A High Court ruling in Nigeria that the mandatory death sentence by hanging or firing squad is unconstitutional has been welcomed by London-based human rights organisation the Death Penalty Project (DPP).

The DPP has been working with lawyers in Nigeria for almost a decade to challenge the mandatory death penalty there – and they now hope this ruling may lead to the total abolition of the death penalty in Africa’s most populous country.

The High Court of Lagos State declared in September that the mandatory imposition of the death penalty on four prisoners and the proposed method of execution by either hanging or by firing squad was unconstitutional, a ruling welcomed by Saul Lehrfreund, co-executive director of the DPP. He said: ‘This is a significant development in Nigeria. Hopefully the restriction of the death penalty in this case will be a major step towards total abolition’.

The Legal Resources Consortium (LRC), a public interest law centre in Nigeria, brought the case, which has been pending since 2008. LRC was assisted by the Legal Defence and Assistance Project (LEDAP), which has been working with the DPP and assisted in preparing the legal arguments for the case.

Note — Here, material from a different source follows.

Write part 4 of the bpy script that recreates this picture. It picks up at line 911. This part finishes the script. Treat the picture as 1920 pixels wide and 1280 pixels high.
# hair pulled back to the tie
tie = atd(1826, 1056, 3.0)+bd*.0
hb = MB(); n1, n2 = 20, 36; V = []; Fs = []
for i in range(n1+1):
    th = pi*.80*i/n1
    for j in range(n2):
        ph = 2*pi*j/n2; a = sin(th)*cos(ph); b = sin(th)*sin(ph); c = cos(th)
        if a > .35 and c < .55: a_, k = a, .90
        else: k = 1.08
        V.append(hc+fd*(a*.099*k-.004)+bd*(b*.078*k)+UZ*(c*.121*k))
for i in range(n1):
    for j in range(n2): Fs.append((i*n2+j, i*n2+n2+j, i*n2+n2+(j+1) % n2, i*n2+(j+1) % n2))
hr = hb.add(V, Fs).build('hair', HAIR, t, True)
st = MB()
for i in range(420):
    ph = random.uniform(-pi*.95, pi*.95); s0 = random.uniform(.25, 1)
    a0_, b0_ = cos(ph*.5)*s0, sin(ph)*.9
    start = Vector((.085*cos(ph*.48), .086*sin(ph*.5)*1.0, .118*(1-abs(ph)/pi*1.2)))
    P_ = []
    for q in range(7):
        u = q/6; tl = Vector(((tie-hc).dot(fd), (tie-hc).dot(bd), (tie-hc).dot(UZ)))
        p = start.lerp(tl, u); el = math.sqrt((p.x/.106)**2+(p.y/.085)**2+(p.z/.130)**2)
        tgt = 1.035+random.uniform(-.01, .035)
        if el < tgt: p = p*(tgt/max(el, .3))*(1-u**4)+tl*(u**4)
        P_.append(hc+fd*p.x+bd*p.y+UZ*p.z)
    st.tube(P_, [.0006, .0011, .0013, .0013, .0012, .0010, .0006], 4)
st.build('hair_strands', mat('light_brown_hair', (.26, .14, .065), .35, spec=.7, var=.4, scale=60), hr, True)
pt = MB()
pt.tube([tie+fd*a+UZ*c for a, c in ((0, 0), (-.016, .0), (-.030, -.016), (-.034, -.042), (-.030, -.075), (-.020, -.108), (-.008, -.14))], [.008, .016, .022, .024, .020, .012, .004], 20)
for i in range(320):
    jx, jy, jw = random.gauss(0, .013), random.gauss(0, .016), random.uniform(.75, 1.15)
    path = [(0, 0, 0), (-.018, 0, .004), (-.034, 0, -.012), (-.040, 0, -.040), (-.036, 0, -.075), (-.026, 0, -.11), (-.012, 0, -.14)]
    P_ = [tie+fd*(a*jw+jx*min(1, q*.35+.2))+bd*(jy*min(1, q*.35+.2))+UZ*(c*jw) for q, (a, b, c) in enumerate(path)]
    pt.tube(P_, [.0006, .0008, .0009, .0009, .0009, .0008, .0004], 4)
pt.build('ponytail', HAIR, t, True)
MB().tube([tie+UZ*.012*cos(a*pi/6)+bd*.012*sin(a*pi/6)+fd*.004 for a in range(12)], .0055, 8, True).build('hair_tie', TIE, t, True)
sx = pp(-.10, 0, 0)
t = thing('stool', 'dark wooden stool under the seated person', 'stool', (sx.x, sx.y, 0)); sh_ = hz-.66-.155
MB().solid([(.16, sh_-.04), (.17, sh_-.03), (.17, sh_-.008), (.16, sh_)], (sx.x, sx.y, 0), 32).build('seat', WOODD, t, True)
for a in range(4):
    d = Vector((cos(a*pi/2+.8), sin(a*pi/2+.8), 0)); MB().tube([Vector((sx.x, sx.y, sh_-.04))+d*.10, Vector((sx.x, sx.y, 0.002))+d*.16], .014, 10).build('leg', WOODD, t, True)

In challenging the mandatory nature of the death penalty the applicants successfully relied on the decision of Francis Kafatayeni -v- Attorney General of Malawi (2007) in which the High Court of Malawi held that the mandatory, automatic nature of the death penalty for murder violated the right to life and amounted to inhuman punishment contrary to the Constitution of Malawi. Parvais Jabbar, co-executive director of the DPP said: ‘In recent years, the mandatory death penalty has also been declared unconstitutional in Uganda and Kenya and this encouraging development indicates that Nigeria is also moving to restrict the use of the death penalty’.

In his ruling, Justice Mufutau Olokoba held that mental torture was ‘an inevitable consequence of death sentence on the victims’. In addition, he said that execution by hanging or firing squad amounted to ‘a violation of the condemned’s right to dignity of the human person and inhuman and degrading treatment…and is consequently unconstitutional.’ The Court ordered that ‘the respondent (government of Lagos) is perpetually restrained from inflicting the penalty of death on the applicants by hanging or firing squad’.

The ruling means that the mandatory imposition of the death penalty for convicted murderers in Lagos is prohibited. Instead, the death penalty is now the maximum, but not the only, option open to the judge.  A separate sentencing hearing will have to take place after conviction, providing the defendants with an opportunity to mitigate. The case has implications for the 220 prisoners currently under sentence of death in Lagos State whose mandatory death sentences are also invalid and who are also now entitled to be re-sentenced.

Chino Obiagwu, director of LEDAP, said: ‘The ruling is a major breakthrough in Nigeria. This decision will hopefully motivate state governments, especially the government of Lagos, to amend their criminal law to remove the mandatory aspect of the death penalty and to reconsider the method of execution. This is an encouraging development in the restriction of the death penalty in Nigeria, and will hopefully be a major step towards total abolition.’